Tag Archives: Creative Vision

Do you have a Creative Vision?

This man has a vision (click on the link below and watch the film clip):

Portraits of St Davids residents

He knows what his project is.  He knows what he is after.  He is going for it.  The breadth of his vision, as well as the beauty of it, and of his work, is dazzling.

I’ve been thinking a lot about Vision over recent days.  Wondering what I am really after, what I am trying to achieve.  I can’t just be driven by fear anymore.

My fear is that I will die without getting all these pictures out of my head and into the world so that other people can enjoy them as much as I do.  I find the inside of my imagination highly entertaining, and I want to share it.  Does that sound vain?  I don’t know.  All I know is that I feel compelled to transmit the pictures in my head.

I watched the film, ‘The Reader’ the other night, based on the magnificent book by Bernhard Schlink.  It was wonderful.  It stirred up so many complicated and conflicting feelings inside me.  It is a true tragedy in the Greek style, a man forced to face the truth about the love of his life, and her part in unspeakable acts.  So much love.  So much horror.  This story is designed to spur debate about the morality of our actions, about good and evil, about the excuses people give, about love and literature and illiteracy and shame.  You could call it a romance, but thats only a tiny part of the story.  Schlink’s genius is to use romance as the vehicle to consider more difficult moral problems.

After the film had ended, I was getting ready for bed, cleaning my teeth and staring into the mirror, as I mulled over the storm of feelings going on under my ribs.  And I realised something.

This is exactly what I want my readers to feel when they finish reading one of my stories.

Complicated emotions.  The vast, unquenchable yearning of love.  The conflict of being caught in morally complex situations.  The struggle for answers.  And that iresistable siren call of need that drives us towards one another, even when we understand that pain can be the only result.

Is this too big a vision for someone of my talents?  I’m not saying I want to be Dickens, after all.  I guess I am aiming higher than that, in a way.  These issues seem to me to be at the core of our existence as emotional beings.  We struggle with them, just as we struggle with the philosopical questions of why we are here, and whether there is a God.  This is what I want to examine with my writing.

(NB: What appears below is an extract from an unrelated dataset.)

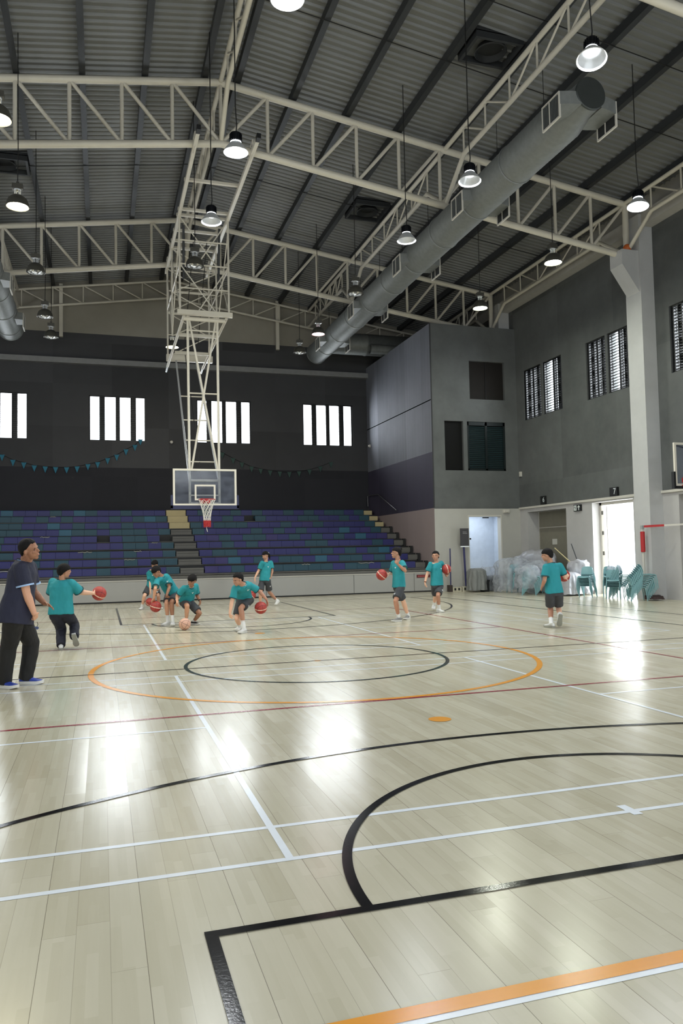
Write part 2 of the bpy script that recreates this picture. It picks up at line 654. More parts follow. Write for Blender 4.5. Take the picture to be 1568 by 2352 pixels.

So its more than just getting the pictures out of my head and onto the page.  It is observing the emotions that make us love, too.  Call me a hopeless romantic, but that is what I am interested in, and I think I always have been.  I just never really thought consciously about it before.

I know what I’m trying to achieve now.  The thought has given me purpose.  All I have to do is go out and do it.

Do you have a vision for your creative work?  Maybe its worth thinking about.